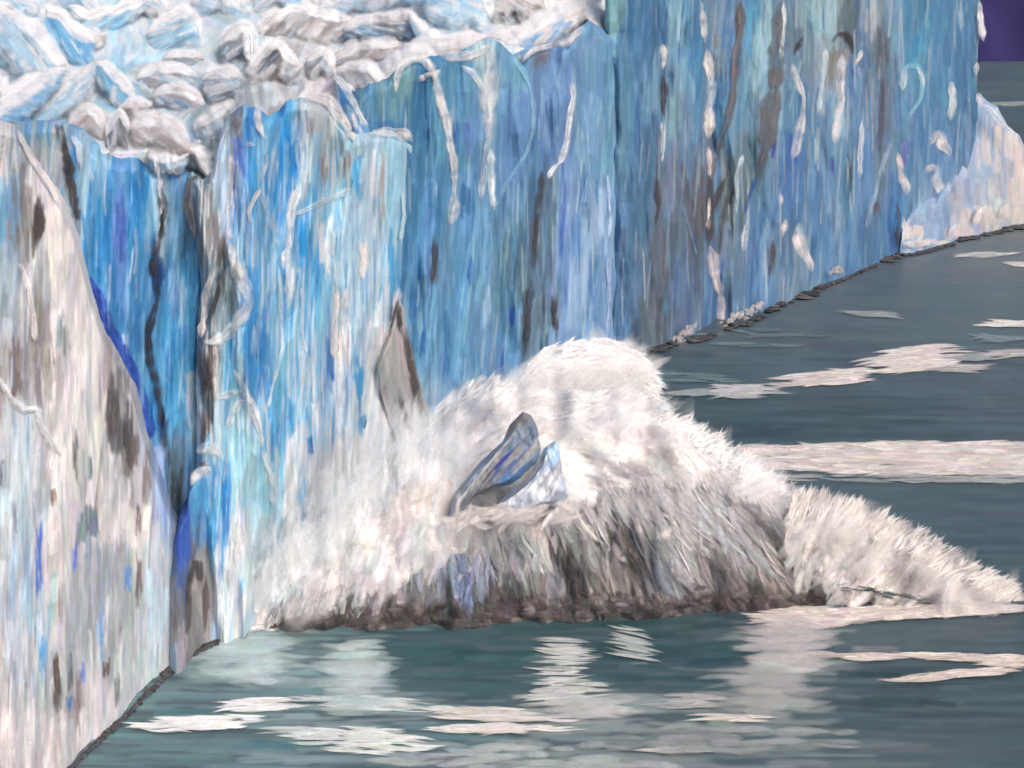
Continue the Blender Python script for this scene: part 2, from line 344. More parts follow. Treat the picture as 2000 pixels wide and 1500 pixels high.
ribs(A, [([(74,385),(78,430),(72,490)], 13, (92,82,80)), ([(214,720),(222,790),(216,870)], 13, (112,106,106)), ([(110,1270),(113,1330),(110,1400)], 8, (100,86,82)), ([(244,820),(252,880),(262,930)], 10, (108,100,100))], 0.3, .6, 3, 'dirt_streak', .25)

# --- blue recess behind the buttress
c = Canvas(-40, 225, 470, 1330, (70, 146, 200))
c.wash(1500, [(60,300,150,160,164),(100,340,156,165,170),(130,430,164,184,202),(150,300,158,190,208),(190,340,140,186,212),(190,420,44,140,198),(235,400,86,140,196),(270,380,24,132,194),(210,500,30,128,188),(235,480,82,122,188),
  (260,480,50,144,200),(300,420,120,176,212),(320,430,150,190,215),(345,440,110,170,210),(200,560,64,146,198),(230,600,60,140,196),(260,560,76,150,200),(290,560,80,140,196),(320,540,44,100,170),(350,560,110,178,214),(380,560,60,160,214),
  (215,680,58,126,190),(250,700,80,158,204),(280,700,70,150,202),(320,660,66,150,204),(350,680,64,154,206),(280,800,66,146,198),(300,860,112,160,208),(330,800,66,150,200),(350,800,90,170,212),(340,900,92,124,144),(345,980,80,96,104),(310,960,150,176,212),
  (370,900,130,190,215),(380,1000,140,180,208),(440,600,90,160,208),(400,420,124,150,170)], (50, 190), (6, 16), jit=15)
BX = [(150,262,172,440,(152,186,206)),(262,320,288,440,(16,124,190)),(195,420,216,540,(20,122,190)),(226,370,246,540,(74,110,186)),(240,540,250,640,(120,170,214)),(310,330,326,500,(168,194,214)),(296,500,322,590,(36,76,136)),
  (320,580,345,880,(60,152,206)),(326,690,336,760,(30,120,185)),(330,830,358,960,(92,122,138)),(345,900,356,1010,(74,84,90)),(330,930,340,980,(70,78,84)),(285,860,320,960,(152,174,216)),(60,250,130,400,(152,160,165)),(112,400,160,470,(164,186,204)),
  (366,720,392,880,(178,194,206)),(380,500,396,620,(40,150,212)),(225,590,232,620,(40,120,190)),(268,590,278,620,(30,120,186)),(240,650,250,690,(170,190,218)),(352,520,362,640,(160,196,216)),(285,760,300,830,(40,130,196))]
for b in BX: c.box(*b)
for q in range(14): c.line([(176+q*1.5,545+q*2),(196+q*2,640),(226+q*2,690),(262+q*1.6,770),(288+q,860-q*2)], 8, (44,84,178), jit=12)
c.line([(118,258),(130,310),(140,372),(152,440)], 15, DK); c.line([(315,340),(318,430),(305,490)], 9, WHT, gap=.3)
c.fine(260, [(150,192,216),(120,176,212),(196,208,216)]); c.fine(120, [(30,100,170),(50,110,190)]); [c.box(*b, dens=.5) for b in BX]; c.tone(.9, 1.0)
B = thing('ice_wall', base_pt(260, 8), 'deep blue recessed ice wall behind the dirty white buttress', 'ice cliff')
B_TOP = [(-40,240),(40,238),(110,234),(150,252),(172,276),(200,300),(235,310),(265,310),(300,330),(330,330),(372,330),(430,380)]
wall(B, 'ice_face', c, B_TOP, -30, 440, dY=4.5, relief=1.0, seed=14)
ribs(B, [([(312,360),(322,410),(318,445),(304,492),(300,520),(306,560),(310,582),(298,620),(291,650),(295,715),(308,745),(318,830),(326,890)], 10, (64,66,76)), ([(119,256),(130,310),(140,372),(150,432)], 14, DK), ([(330,880),(342,930),(352,985)], 10, (88,94,98))], 4.5, 1, 14, 'crevice', .2)
ribs(B, [([(308,318),(314,380),(322,430),(312,470)], 7, (208,206,208)), ([(264,440),(268,500),(263,540)], 5, (170,196,216)), ([(138,262),(155,290),(158,330)], 7, (196,204,210))], 4.5, 1, 14)

# --- bright tower in the middle
c = Canvas(355, 190, 850, 1270, (140, 190, 216))
c.wash(2300, [(380,370,150,180,200),(400,420,112,116,122),(380,470,120,124,128),(430,500,126,138,146),(440,300,165,190,214),(450,250,120,116,118),(492,230,48,128,192),(470,330,80,130,192),(490,350,60,146,202),(465,440,70,140,196),(510,300,110,170,210),(530,240,74,154,204),
  (560,300,18,132,198),(555,370,30,134,196),(530,440,90,160,206),(600,250,176,188,194),(640,300,160,166,170),(600,330,150,186,206),(650,350,160,180,190),(600,430,70,160,210),(650,430,120,184,216),(610,500,40,150,208),(680,320,146,190,212),(700,420,160,194,214),
  (730,330,158,186,200),(770,320,146,196,218),(790,280,170,200,214),(770,420,140,196,220),(740,450,150,176,190),(760,520,90,174,220),(440,560,130,152,162),(500,560,66,150,202),(500,680,44,136,196),(500,740,44,130,192),(540,600,110,174,212),(560,700,120,184,214),
  (600,600,90,168,214),(620,690,130,182,214),(640,720,90,160,212),(680,560,170,202,216),(680,690,160,196,220),(720,560,170,202,220),(740,500,176,204,218),(740,620,206,214,218),(450,690,90,168,208),(410,720,120,118,122),(440,800,140,196,214),(480,820,170,204,214),
  (540,800,90,172,214),(560,860,104,180,216),(600,830,110,182,218),(600,760,124,180,216),(650,800,150,190,220),(660,880,150,190,220),(690,740,90,164,212),(700,820,196,212,220),(740,760,208,214,220),(770,840,214,214,216),(430,960,56,146,204),(400,960,80,156,206),
  (480,930,160,204,216),(520,930,136,194,216),(560,960,160,202,218),(600,960,110,178,216),(620,930,140,192,218),(680,950,186,206,220),(720,920,200,210,220),(470,1060,206,212,214),(520,1040,176,206,216),(560,1060,150,200,220),(600,1060,190,210,218),
  (460,1160,206,210,212),(520,1130,166,206,220),(560,1130,200,210,214),(640,1050,216,212,212)], (45, 180), (6, 16), ang=lambda x, y: 90 + (4 if x < 520 else 6 + (x - 520) * .02), jit=14)
BX = [(372,355,402,520,(110,110,116)),(402,420,440,520,(122,120,122)),(432,262,446,480,(168,192,216)),(480,205,504,272,(44,122,190)),(456,270,474,385,(72,104,182)),(545,240,578,400,(12,126,194)),(520,300,545,440,(36,136,198)),(476,300,500,420,(58,146,204)),
  (600,150,690,270,(182,190,196)),(600,230,612,275,(150,146,148)),(626,300,640,360,(142,136,136)),(672,285,686,345,(140,134,134)),(640,160,660,250,(186,196,200)),(628,430,652,530,(206,212,216)),(575,420,600,520,(24,142,208)),(735,300,750,400,(180,174,170)),(722,295,736,385,(206,208,210)),
  (702,465,722,545,(224,216,212)),(690,300,706,400,(60,160,214)),(755,280,800,400,(148,198,220)),(740,395,752,430,(176,168,164)),(755,450,770,570,(70,168,222)),(478,560,520,800,(40,132,196)),(465,520,500,570,(50,140,200)),(560,500,575,600,(206,214,218)),(636,655,652,765,(46,118,190)),
  (596,850,612,900,(50,128,198)),(690,690,706,800,(32,138,202)),(700,800,712,870,(44,140,206)),(672,560,684,720,(224,216,212)),(655,640,668,830,(214,214,218)),(690,560,712,690,(176,204,220)),(560,770,575,890,(70,164,216)),(530,800,545,900,(50,150,210)),(600,690,612,780,(180,206,222)),
  (385,665,420,870,(104,100,101)),(398,690,412,760,(66,62,64)),(395,805,414,870,(98,92,92)),(365,700,388,880,(182,198,208)),(405,520,450,650,(128,148,158)),(425,515,438,580,(70,70,72)),(392,900,408,915,(132,130,130)),(455,830,500,1000,(150,202,214)),(480,900,500,1000,(150,198,214)),
  (590,1000,606,1070,(60,160,220)),(640,960,655,1040,(190,204,224)),(440,660,455,780,(80,166,208)),(700,900,740,1000,(206,214,220)),(560,1080,640,1200,(200,212,218)),(500,1150,570,1220,(206,212,214)),(735,640,780,860,(206,206,208)),(650,860,664,960,(206,214,220)),(610,780,622,850,(206,214,220))]
for b in BX: c.box(*b, ang=92)
c.fine(950, [(214,220,222),(196,214,222),(222,220,218),(170,206,222)], box=(370,300,800,1250)); c.fine(170, [(40,134,200),(60,150,210)], box=(440,300,760,1000)); c.fine(420, [(222,220,218),(210,216,220)], box=(560,700,800,1250)); [c.stroke(R.uniform(560, 800), R.uniform(860, 1240), R.uniform(50, 120), R.uniform(8, 20), 95, (216, 214, 214), .5) for _ in range(160)]; [c.box(*b, dens=.5) for b in BX]; c.tone(.92, .98)  # lower streaks whiten: the mist's haze painted into the tower's colour
C_ = thing('ice_tower', base_pt(600), 'bright pale blue ice tower behind the splash, with a snowy notched top', 'ice cliff')
C_TOP = [(355,345),(370,335),(392,352),(415,330),(430,262),(442,232),(462,214),(478,204),(500,210),(520,228),(545,215),(560,196),(590,190),(640,205),(672,240),(690,262),(720,258),(760,252),(795,262),(808,276),(820,288)]
wall(C_, 'ice_face', c, C_TOP, [(300,362),(560,392),(650,384),(900,384),(1010,384),(1270,425)], [(240,802),(268,810),(290,814),(330,804),(360,796),(480,786),(600,778),(660,778),(1270,780)], dY=-1.0, relief=1.35, seed=27)
ribs(C_, [([(452,300),(450,380),(447,430),(452,470)], 9, (216,210,210)), ([(500,205),(506,240),(516,272)], 11, (222,216,214)), ([(522,300),(514,335),(506,358)], 8, (206,212,216)), ([(510,365),(495,392),(485,412),(490,438)], 7, (214,214,216)), ([(506,372),(520,405),(540,452),(550,490)], 14, (172,196,208)),
  ([(588,358),(575,388),(568,430),(562,475),(554,528)], 13, (214,216,218)), ([(572,420),(605,406),(640,392),(690,368)], 9, (196,208,214)), ([(596,182),(640,190),(668,225),(690,262)], 11, (216,212,210)), ([(726,256),(760,258),(792,264),(808,278)], 13, (236,226,220)), ([(676,266),(690,262),(694,280)], 12, (224,216,212)),
  ([(420,520),(408,560),(398,610),(392,660)], 9, (224,214,210)), ([(448,470),(456,510),(470,542),(486,586),(468,625),(440,658),(412,670),(395,666)], 15, (212,212,212)), ([(419,668),(422,710),(420,785)], 8, (216,206,202)), ([(420,778),(450,768),(474,762)], 12, (206,214,216)), ([(456,720),(470,745),(482,775),(502,795)], 11, (216,216,216)),
  ([(445,840),(452,808),(470,784),(490,792),(505,830),(511,875)], 10, (212,214,214)), ([(512,880),(530,930),(536,990)], 8, (206,212,214)), ([(382,882),(405,876),(428,882),(434,900)], 14, (216,212,210)), ([(660,565),(652,640),(650,700)], 8, (222,214,212)), ([(676,560),(666,640),(664,720)], 9, (226,216,210)),
  ([(545,520),(547,600),(552,680),(536,740),(522,800)], 6, (188,208,218)), ([(780,560),(772,600),(764,640),(750,668)], 10, (208,206,208)), ([(700,470),(708,500),(706,545)], 12, (226,218,214)), ([(466,1010),(470,1040),(460,1110)], 12, (214,212,212)), ([(478,282),(500,284)], 11, (226,222,220)), ([(785,370),(790,420),(782,470)], 6, (190,210,216)), ([(590,560),(588,640),(598,690)], 5, (190,206,220))], -1.0, 1.35, 27)
ribs(C_, [([(404,352),(388,345),(372,352),(366,400),(380,470)], 10, (112,110,114)), ([(432,520),(428,560),(412,610),(402,655)], 9, (76,74,76)), ([(404,690),(406,750),(400,800)], 13, (72,68,70)), ([(402,810),(405,868)], 17, (102,96,96)), ([(466,210),(462,240),(458,268)], 13, (100,94,92))], -1.0, 1.35, 27, 'dirt_streak', .3)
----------
▶ [Required task]:
Repeat the listing above up to and including the line with "3, 'dirt_streak', .25)", starting from its first line. Drop any pictures.

▶ [Solution]:
Continue the Blender Python script for this scene: part 2, from line 344. More parts follow. Treat the picture as 2000 pixels wide and 1500 pixels high.
ribs(A, [([(74,385),(78,430),(72,490)], 13, (92,82,80)), ([(214,720),(222,790),(216,870)], 13, (112,106,106)), ([(110,1270),(113,1330),(110,1400)], 8, (100,86,82)), ([(244,820),(252,880),(262,930)], 10, (108,100,100))], 0.3, .6, 3, 'dirt_streak', .25)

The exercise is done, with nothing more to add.